[start of INFORMATION PROVIDED]

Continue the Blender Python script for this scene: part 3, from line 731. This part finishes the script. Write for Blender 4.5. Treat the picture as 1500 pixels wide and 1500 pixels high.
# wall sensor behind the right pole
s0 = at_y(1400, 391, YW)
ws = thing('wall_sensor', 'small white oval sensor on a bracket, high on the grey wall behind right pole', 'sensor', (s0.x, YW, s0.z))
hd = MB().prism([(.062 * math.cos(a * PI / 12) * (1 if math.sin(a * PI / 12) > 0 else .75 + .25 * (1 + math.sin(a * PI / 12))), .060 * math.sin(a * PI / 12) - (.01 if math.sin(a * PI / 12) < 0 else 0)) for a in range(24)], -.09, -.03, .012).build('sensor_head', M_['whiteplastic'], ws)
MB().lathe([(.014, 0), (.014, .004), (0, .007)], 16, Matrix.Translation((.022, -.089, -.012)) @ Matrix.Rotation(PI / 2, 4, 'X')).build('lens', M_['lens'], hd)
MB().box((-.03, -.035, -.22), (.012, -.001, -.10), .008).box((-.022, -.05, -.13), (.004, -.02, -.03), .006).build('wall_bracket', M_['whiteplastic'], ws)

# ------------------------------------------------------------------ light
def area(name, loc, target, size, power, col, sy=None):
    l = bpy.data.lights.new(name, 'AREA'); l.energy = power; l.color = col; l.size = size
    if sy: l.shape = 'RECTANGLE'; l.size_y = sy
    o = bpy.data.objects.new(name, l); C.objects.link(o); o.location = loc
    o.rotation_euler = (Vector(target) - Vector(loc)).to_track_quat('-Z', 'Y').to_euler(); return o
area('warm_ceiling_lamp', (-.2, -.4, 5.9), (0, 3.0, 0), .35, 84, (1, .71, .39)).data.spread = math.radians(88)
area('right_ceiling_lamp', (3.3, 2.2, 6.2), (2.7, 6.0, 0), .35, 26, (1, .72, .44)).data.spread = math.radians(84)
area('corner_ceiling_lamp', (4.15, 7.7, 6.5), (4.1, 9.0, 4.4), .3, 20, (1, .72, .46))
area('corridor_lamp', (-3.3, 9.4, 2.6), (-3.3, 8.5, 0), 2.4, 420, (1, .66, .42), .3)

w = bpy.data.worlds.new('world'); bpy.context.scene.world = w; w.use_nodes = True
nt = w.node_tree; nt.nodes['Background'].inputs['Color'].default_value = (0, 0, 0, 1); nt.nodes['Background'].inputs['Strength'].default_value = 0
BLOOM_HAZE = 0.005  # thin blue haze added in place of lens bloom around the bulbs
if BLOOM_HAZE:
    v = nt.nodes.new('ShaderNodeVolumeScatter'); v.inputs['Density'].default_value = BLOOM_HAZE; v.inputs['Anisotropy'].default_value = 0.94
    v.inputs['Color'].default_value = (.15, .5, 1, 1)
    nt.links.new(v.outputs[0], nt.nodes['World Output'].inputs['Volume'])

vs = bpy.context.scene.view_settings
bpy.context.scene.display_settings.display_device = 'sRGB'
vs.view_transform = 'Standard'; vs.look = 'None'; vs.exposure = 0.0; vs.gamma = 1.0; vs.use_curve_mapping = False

[end of INFORMATION PROVIDED]

REQUIREMENTS - In the material above, how many lines hold the word "high"? Say only the number.

RESPONSE TO THE TASK - 2